A detector result is only one signal. A stronger response shows the work around the essay: planning, reading, drafting, source choices, edits, and places where your own reasoning changed. This page is a checklist for making that evidence easy to review.

  • You have process evidence, but it is scattered across notes, browser tabs, drafts, and messages.
  • The final essay is cleaner than your earlier drafts, so the change looks sudden.
  • Your sources are real but not tied clearly to specific claims in the paper.
  • The suspected sentences are broad enough that they do not reveal your actual reasoning.

Fix sequence

  1. 01

    Preserve the current record

    Do not overwrite everything. Save the submitted file, earlier drafts, version history, outlines, comments, source list, and any feedback you received.

  2. 02

    Map evidence to the essay

    For each body paragraph, connect one note, source, quote, page number, experiment, class discussion, or personal observation to the claim it supports.

  3. 03

    Explain the revision choices

    Use Risk Check to identify the lines you revised and write one plain reason for each change: clarity, citation, specificity, or assignment fit.

Before and after

Before

Evidence folder: final essay, screenshot of score, and one source link.

Better direction

Evidence folder: final essay, outline, three draft versions, source notes with page numbers, comment history, and a paragraph-by-paragraph revision note.

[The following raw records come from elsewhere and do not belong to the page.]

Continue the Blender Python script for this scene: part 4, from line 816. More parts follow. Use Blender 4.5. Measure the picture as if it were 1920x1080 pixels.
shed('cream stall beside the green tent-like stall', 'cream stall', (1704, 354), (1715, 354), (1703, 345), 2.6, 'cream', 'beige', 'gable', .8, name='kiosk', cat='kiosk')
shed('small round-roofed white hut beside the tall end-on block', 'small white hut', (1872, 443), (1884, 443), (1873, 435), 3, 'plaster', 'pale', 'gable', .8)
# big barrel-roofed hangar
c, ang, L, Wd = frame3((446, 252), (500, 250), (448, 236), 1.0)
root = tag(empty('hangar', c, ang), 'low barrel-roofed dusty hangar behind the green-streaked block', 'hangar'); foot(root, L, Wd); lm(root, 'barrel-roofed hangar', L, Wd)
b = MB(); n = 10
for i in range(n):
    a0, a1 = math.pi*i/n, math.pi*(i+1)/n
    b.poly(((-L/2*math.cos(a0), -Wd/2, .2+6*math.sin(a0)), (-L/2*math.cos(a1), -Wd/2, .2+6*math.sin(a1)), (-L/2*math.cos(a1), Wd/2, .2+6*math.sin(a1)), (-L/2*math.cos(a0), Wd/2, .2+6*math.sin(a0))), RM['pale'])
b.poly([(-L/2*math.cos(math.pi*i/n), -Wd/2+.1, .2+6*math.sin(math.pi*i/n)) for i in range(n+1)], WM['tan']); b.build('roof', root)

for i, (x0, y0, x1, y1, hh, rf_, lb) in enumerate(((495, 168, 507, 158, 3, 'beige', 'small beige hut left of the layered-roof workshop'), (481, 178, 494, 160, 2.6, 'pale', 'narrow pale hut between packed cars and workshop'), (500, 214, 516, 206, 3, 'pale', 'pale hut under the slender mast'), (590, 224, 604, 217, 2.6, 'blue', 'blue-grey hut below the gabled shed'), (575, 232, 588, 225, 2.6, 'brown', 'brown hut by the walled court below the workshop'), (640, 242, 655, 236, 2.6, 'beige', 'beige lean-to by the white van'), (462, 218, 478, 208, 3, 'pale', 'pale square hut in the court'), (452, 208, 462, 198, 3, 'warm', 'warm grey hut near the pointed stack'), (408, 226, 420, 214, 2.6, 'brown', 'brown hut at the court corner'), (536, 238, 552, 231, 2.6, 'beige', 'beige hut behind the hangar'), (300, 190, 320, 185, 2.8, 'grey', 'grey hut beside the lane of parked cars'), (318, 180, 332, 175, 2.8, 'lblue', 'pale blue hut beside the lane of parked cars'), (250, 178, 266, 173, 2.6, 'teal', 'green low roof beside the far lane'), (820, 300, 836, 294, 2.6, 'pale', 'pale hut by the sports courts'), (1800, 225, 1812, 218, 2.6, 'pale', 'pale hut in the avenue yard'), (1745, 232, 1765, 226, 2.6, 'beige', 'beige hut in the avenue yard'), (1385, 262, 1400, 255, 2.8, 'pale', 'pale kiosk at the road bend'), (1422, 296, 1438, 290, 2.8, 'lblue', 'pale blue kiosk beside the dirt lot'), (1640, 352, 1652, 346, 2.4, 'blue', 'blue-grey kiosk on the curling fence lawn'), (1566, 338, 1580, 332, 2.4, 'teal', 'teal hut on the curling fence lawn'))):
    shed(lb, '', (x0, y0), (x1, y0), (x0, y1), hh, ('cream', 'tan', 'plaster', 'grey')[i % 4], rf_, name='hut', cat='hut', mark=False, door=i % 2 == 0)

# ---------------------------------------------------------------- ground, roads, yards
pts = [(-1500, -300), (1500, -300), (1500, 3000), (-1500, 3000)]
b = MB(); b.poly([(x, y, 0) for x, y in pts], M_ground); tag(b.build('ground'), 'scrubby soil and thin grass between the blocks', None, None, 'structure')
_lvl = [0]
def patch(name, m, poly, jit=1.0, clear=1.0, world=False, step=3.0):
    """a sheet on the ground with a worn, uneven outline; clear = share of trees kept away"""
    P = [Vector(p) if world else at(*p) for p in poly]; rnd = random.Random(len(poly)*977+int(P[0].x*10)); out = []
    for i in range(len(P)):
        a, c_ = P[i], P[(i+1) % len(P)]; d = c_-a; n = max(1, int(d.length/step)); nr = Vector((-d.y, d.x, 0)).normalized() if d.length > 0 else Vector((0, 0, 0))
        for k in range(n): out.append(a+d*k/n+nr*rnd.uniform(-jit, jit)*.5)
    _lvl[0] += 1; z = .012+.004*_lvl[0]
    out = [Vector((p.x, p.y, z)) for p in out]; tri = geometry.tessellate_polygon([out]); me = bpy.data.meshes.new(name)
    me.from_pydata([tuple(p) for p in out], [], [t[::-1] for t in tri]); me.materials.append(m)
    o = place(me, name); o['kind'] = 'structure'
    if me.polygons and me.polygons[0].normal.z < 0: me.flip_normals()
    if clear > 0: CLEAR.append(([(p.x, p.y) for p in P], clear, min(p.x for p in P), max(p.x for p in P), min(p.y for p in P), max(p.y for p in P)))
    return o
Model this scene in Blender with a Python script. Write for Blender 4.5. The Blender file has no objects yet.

A folder that shows the essay forming is more useful than another detector screenshot.

Before

I wrote this myself and the detector is wrong.

Better direction

Here is my outline from Tuesday, the source notes I used for paragraph two, and the revision history showing when I changed the introduction.

Concrete process evidence sounds calmer and is easier for a teacher to review.

Checklist

What to check before publishing.

  • Submitted essay file and date submitted.
  • Earlier drafts or document version history.
  • Outline, brainstorm notes, assignment prompt, and rubric.
  • Source list with page numbers, quotes, or links tied to specific paragraphs.
  • Comments from classmates, tutors, teachers, or writing center feedback.
  • A short note explaining what changed in each major revision.
  • A sentence-level list of vague or over-polished lines you plan to clarify.

FAQ

What counts as proof of writing process?

Useful proof includes version history, outlines, source notes, comments, earlier drafts, screenshots of edits, and a clear explanation of why major changes were made.

Should I include detector screenshots in my evidence folder?

You can keep them, but process evidence is usually more helpful. A detector screenshot does not show how the essay was written.

Can this checklist replace my school's appeal process?

No. Follow your school's policy. This checklist helps you organize the evidence you may need for that conversation or review.